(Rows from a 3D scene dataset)
-- START --

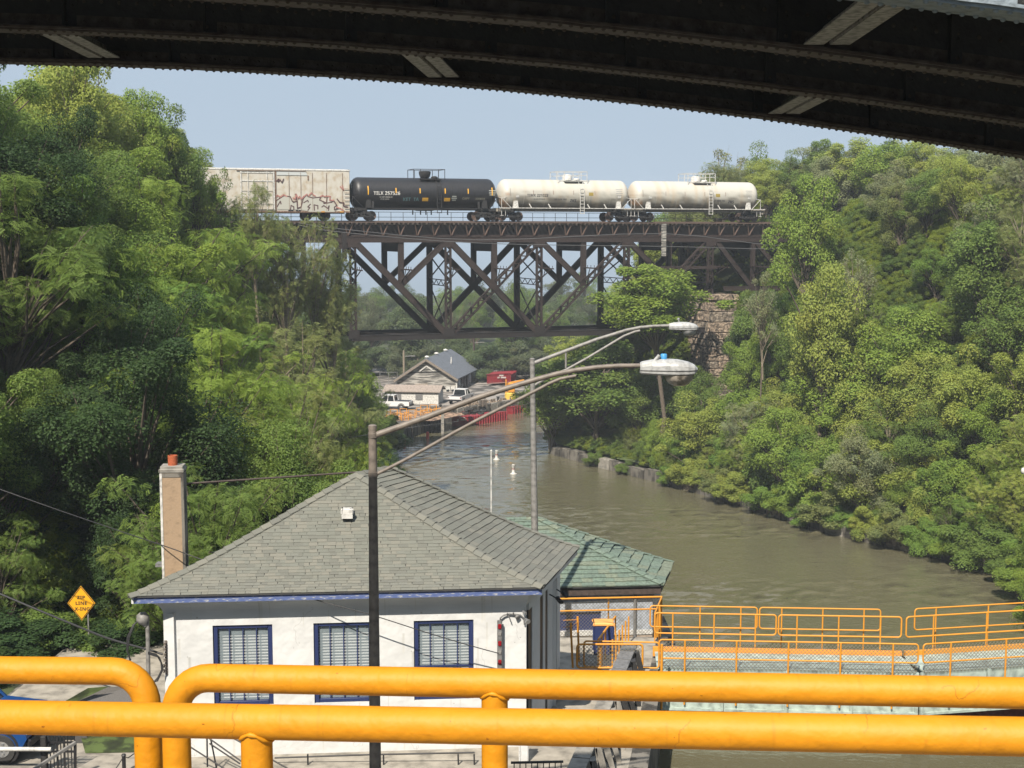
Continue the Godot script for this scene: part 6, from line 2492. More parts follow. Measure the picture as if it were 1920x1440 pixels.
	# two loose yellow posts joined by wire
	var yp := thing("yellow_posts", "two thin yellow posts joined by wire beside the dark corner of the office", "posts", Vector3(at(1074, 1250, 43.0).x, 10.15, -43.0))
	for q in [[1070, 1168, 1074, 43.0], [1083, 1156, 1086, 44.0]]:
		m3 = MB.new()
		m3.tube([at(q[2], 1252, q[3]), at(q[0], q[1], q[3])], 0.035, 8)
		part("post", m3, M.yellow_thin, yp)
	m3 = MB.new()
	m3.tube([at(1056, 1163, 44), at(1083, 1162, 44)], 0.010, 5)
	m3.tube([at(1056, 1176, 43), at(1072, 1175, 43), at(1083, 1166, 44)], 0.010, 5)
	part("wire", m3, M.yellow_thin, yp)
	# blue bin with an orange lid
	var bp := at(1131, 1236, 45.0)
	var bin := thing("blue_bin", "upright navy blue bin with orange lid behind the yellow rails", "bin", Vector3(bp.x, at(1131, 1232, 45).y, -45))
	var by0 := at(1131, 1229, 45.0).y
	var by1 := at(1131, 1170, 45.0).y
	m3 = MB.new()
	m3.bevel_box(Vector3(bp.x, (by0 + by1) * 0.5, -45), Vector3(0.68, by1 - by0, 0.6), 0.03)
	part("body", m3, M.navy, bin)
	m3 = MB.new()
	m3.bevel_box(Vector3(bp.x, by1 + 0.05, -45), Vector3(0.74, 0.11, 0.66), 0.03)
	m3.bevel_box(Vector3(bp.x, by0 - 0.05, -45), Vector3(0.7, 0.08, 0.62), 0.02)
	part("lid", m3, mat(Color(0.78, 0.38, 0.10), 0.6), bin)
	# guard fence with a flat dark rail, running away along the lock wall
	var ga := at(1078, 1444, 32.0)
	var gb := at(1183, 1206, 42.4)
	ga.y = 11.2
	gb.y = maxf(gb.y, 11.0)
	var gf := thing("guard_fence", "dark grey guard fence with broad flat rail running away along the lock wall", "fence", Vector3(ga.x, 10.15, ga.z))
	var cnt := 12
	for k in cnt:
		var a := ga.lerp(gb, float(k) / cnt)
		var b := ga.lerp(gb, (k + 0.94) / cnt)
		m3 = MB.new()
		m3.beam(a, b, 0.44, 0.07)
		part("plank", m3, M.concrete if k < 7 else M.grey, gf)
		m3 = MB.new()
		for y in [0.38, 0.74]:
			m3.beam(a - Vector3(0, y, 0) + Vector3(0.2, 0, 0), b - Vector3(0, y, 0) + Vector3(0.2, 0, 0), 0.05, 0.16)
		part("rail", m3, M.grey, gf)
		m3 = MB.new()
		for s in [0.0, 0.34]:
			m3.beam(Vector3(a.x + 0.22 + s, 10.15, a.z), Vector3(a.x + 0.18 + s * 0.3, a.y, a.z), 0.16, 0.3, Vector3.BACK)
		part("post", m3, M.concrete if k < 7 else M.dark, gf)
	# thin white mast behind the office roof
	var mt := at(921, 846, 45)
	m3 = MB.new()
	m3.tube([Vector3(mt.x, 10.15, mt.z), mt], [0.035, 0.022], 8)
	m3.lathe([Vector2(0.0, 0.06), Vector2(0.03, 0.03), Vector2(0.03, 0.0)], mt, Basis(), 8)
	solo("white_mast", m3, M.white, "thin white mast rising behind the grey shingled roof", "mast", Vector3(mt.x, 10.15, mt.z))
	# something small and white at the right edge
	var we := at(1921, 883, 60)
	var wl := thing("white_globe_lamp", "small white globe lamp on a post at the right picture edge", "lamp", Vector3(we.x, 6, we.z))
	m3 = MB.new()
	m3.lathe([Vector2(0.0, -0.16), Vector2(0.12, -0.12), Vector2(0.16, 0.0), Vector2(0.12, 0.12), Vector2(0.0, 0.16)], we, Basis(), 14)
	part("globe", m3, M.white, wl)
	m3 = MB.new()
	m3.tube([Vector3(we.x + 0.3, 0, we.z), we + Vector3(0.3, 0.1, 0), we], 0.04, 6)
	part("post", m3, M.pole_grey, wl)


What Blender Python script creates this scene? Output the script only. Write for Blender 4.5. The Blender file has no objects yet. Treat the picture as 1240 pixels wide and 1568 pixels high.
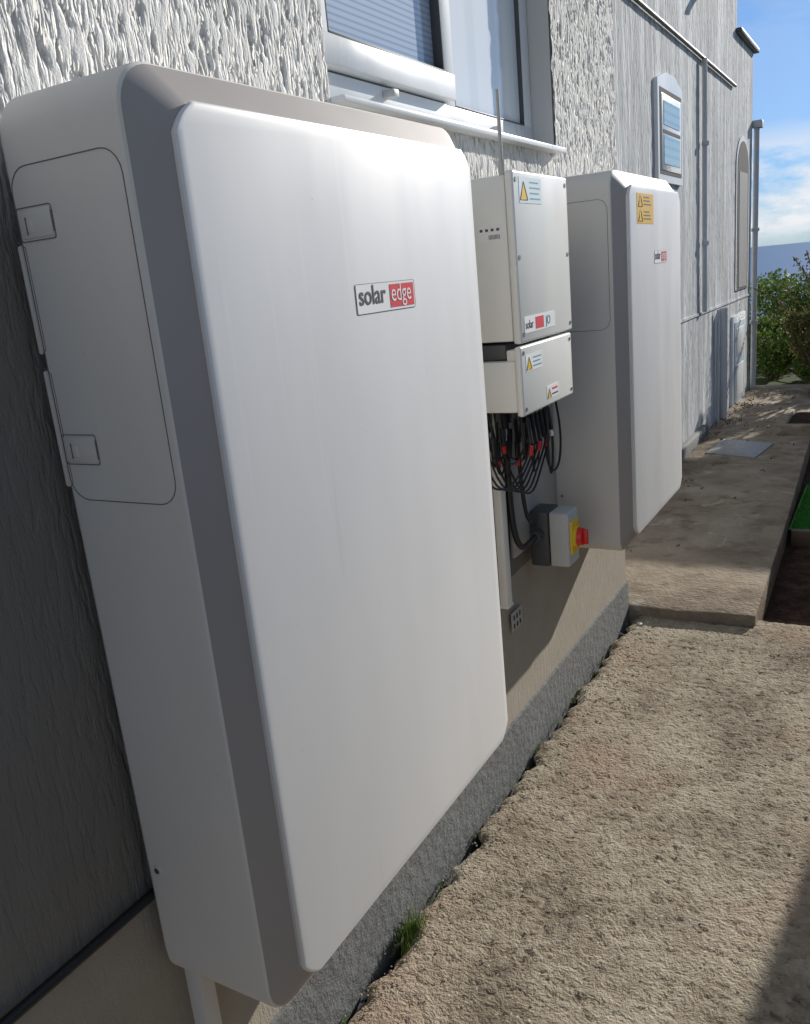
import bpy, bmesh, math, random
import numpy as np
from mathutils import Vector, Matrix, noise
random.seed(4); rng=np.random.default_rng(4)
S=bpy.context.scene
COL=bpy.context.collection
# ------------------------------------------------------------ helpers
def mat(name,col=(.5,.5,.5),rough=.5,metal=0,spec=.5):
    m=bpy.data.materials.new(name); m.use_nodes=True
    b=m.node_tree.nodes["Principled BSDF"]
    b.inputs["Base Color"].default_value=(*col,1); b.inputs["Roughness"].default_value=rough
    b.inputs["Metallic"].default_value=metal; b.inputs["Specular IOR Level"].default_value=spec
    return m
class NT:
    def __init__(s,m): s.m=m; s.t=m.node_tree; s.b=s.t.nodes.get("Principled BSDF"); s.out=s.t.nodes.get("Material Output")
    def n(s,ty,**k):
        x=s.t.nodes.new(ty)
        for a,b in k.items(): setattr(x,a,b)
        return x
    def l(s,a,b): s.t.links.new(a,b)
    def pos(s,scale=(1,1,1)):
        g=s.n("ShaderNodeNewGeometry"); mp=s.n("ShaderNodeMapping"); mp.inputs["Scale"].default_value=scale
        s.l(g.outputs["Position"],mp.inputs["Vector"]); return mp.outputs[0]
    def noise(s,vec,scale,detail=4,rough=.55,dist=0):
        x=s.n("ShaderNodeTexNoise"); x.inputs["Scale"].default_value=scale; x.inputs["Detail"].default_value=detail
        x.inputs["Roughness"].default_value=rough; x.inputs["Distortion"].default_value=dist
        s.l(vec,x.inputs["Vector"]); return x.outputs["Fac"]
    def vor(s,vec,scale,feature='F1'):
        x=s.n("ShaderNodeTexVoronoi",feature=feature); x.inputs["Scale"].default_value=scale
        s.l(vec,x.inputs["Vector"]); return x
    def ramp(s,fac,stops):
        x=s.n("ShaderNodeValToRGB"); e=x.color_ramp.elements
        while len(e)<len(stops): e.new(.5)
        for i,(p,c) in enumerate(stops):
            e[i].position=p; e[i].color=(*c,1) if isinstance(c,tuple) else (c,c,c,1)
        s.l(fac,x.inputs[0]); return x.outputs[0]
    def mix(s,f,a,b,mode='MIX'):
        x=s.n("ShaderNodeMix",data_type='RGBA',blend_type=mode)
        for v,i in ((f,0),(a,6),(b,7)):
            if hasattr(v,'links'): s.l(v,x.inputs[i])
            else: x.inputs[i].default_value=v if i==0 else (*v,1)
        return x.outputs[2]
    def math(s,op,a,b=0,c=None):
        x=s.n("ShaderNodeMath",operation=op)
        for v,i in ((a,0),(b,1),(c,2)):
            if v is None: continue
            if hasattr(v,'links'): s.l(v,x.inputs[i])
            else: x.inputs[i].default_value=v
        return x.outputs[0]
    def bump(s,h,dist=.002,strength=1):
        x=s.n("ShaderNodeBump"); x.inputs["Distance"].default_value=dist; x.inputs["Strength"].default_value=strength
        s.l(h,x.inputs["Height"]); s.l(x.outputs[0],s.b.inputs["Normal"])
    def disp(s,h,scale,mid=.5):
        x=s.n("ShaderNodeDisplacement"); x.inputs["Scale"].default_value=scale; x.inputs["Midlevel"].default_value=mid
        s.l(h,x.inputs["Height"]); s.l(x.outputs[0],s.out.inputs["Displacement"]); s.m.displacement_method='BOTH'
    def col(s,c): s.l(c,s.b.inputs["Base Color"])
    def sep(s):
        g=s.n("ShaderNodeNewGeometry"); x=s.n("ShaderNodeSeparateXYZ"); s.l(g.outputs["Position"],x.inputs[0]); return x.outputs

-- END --
-- START --

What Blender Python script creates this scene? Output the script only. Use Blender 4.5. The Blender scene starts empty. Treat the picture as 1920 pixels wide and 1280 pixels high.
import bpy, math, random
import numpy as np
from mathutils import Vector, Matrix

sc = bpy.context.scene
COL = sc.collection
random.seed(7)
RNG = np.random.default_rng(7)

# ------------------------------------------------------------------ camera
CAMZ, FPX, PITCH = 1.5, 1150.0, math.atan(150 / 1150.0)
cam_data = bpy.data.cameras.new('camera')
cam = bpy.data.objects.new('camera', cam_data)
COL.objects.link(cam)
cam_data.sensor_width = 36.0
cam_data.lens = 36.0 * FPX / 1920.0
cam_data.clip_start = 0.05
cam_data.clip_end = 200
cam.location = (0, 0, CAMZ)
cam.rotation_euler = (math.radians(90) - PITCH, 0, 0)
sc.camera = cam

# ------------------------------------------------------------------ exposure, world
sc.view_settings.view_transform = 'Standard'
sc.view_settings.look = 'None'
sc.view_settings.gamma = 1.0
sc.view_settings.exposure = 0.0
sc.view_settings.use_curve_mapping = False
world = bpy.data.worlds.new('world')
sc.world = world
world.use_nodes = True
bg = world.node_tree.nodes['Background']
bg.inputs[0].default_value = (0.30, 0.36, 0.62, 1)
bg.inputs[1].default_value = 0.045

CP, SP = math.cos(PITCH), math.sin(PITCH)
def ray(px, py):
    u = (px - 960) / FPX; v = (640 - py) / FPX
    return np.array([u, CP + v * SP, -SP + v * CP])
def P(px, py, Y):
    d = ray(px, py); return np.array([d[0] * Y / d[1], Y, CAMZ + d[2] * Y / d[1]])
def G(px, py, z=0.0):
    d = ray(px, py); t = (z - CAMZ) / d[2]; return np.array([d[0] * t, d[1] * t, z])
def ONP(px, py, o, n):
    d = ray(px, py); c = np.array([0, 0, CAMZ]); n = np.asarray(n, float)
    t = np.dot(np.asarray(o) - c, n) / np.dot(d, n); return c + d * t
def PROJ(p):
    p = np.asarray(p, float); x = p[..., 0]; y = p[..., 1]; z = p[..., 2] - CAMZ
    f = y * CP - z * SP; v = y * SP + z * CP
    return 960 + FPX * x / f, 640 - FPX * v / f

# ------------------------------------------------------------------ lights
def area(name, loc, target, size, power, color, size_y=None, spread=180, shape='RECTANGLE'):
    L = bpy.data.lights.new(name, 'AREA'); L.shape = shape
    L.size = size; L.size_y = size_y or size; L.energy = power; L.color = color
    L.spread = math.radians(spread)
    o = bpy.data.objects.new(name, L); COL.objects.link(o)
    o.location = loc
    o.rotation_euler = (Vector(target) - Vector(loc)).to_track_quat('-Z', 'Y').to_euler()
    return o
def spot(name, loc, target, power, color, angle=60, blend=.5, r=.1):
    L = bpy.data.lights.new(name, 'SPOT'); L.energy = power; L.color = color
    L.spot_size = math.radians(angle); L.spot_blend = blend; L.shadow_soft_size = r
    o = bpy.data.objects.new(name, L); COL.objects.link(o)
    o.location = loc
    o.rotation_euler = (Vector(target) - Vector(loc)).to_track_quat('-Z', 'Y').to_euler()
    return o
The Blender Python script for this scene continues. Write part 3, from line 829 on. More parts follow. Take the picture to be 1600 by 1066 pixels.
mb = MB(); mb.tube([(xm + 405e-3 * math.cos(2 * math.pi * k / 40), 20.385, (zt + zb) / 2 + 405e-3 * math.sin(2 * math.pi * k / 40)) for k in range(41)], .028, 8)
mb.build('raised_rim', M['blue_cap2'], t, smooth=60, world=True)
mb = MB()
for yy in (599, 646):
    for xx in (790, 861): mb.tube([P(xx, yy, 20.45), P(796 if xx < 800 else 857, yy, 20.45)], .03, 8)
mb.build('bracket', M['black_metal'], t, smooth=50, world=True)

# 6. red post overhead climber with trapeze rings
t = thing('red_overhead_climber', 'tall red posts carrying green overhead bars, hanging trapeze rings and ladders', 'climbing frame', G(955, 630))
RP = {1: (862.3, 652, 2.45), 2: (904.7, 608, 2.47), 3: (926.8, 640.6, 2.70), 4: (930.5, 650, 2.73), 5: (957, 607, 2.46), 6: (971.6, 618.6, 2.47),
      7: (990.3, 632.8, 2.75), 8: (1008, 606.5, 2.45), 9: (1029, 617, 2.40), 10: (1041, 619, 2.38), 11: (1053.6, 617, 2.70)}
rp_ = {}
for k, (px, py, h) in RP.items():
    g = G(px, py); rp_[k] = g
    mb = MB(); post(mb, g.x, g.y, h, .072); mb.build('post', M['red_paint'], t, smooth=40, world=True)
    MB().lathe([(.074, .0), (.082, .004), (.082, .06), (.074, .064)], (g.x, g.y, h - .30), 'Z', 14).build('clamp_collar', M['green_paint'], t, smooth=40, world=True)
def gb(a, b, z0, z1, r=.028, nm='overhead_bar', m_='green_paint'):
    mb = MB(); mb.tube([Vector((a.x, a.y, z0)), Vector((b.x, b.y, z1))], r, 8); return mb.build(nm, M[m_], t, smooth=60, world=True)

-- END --
-- START --

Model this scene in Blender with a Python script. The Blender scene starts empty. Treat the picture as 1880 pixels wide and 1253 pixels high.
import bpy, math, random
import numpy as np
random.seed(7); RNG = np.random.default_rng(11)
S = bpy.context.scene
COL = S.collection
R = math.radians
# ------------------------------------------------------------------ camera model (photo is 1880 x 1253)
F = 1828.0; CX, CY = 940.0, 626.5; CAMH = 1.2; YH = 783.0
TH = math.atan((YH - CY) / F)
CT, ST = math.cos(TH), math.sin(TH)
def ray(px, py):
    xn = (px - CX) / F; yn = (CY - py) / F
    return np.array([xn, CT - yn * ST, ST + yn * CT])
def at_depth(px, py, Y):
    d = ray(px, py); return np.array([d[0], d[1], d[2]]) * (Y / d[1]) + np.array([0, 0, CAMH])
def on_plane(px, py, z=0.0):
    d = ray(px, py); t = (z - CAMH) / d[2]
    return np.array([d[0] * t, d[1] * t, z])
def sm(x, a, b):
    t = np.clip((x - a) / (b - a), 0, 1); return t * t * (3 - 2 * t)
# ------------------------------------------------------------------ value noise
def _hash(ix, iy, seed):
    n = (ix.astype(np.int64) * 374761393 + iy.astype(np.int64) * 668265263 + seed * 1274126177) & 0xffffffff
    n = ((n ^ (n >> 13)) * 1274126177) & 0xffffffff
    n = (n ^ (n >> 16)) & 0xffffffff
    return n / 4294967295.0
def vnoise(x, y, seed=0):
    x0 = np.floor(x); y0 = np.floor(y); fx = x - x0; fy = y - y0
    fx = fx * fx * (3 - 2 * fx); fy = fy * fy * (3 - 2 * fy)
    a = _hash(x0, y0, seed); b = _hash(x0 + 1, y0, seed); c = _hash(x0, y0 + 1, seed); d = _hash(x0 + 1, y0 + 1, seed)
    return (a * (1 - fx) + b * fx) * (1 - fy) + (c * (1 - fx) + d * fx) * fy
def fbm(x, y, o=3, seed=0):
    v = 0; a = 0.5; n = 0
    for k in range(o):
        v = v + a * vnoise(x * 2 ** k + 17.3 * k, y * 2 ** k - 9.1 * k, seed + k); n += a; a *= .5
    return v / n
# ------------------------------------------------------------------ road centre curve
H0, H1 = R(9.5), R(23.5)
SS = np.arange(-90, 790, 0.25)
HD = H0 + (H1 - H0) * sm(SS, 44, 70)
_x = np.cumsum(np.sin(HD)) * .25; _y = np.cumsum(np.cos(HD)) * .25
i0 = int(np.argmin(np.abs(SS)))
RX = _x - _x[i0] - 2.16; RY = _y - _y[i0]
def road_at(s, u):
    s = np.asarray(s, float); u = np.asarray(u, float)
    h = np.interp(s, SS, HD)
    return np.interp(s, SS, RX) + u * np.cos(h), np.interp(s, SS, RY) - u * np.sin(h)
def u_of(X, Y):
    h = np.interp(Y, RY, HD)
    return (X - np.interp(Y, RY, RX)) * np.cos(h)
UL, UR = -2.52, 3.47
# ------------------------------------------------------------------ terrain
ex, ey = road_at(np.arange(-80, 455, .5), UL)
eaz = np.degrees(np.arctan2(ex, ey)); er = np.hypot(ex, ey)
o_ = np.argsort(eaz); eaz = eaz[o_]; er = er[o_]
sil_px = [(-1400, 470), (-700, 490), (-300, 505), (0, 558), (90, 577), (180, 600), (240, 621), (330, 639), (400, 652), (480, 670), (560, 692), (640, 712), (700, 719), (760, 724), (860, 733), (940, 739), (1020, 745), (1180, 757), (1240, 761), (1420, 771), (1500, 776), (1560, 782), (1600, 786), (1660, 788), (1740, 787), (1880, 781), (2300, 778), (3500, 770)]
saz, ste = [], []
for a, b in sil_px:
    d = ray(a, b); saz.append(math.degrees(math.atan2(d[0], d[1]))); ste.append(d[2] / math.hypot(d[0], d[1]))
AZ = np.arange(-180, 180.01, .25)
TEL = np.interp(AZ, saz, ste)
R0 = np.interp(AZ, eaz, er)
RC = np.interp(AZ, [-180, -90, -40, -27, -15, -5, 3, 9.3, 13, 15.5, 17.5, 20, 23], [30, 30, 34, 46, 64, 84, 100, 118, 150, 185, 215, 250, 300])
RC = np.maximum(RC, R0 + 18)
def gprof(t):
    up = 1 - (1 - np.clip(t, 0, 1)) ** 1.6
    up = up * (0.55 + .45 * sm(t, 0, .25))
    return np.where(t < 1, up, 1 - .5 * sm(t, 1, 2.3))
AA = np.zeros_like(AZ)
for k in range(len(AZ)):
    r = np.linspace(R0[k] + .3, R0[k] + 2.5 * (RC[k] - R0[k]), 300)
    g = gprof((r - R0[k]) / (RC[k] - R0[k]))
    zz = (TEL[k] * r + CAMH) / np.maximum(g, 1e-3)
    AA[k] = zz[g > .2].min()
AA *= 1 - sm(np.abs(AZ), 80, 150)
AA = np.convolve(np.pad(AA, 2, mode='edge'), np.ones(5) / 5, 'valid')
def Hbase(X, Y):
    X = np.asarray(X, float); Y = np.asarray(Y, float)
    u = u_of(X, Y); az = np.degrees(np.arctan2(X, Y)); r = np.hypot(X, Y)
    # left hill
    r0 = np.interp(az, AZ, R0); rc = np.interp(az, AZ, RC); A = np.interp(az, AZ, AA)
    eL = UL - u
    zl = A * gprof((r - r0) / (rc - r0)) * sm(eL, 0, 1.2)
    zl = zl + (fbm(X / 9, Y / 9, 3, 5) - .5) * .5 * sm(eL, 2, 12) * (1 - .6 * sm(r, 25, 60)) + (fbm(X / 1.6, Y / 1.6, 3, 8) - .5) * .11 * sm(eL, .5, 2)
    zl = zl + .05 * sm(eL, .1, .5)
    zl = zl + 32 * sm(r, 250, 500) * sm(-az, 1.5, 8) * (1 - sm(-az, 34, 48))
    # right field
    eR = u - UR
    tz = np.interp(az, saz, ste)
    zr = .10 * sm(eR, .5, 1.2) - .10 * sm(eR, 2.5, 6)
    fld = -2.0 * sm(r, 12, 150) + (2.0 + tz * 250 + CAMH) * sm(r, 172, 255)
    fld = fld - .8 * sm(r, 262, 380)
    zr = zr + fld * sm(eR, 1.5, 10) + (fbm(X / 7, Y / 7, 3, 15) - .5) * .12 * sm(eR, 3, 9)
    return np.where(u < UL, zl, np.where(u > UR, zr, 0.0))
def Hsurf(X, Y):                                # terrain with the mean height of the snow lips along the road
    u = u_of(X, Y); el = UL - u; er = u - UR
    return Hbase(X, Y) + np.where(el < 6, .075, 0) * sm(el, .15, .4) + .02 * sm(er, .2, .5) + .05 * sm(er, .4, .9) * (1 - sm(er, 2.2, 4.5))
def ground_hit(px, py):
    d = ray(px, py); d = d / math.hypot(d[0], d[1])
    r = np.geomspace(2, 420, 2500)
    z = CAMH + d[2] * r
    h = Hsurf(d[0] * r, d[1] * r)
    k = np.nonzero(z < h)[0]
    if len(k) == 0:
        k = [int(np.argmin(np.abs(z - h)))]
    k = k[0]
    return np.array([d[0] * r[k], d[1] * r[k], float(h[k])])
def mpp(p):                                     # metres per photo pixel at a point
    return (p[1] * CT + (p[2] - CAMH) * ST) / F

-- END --

### What to work on
Beginning with the line that contains "1280 pixels high." and ending with the line that contains "sc.camera = cam", repeat exactly those lines and no others.

### Exercise response
What Blender Python script creates this scene? Output the script only. Use Blender 4.5. The Blender scene starts empty. Treat the picture as 1920 pixels wide and 1280 pixels high.
import bpy, math, random
import numpy as np
from mathutils import Vector, Matrix

sc = bpy.context.scene
COL = sc.collection
random.seed(7)
RNG = np.random.default_rng(7)

# ------------------------------------------------------------------ camera
CAMZ, FPX, PITCH = 1.5, 1150.0, math.atan(150 / 1150.0)
cam_data = bpy.data.cameras.new('camera')
cam = bpy.data.objects.new('camera', cam_data)
COL.objects.link(cam)
cam_data.sensor_width = 36.0
cam_data.lens = 36.0 * FPX / 1920.0
cam_data.clip_start = 0.05
cam_data.clip_end = 200
cam.location = (0, 0, CAMZ)
cam.rotation_euler = (math.radians(90) - PITCH, 0, 0)
sc.camera = cam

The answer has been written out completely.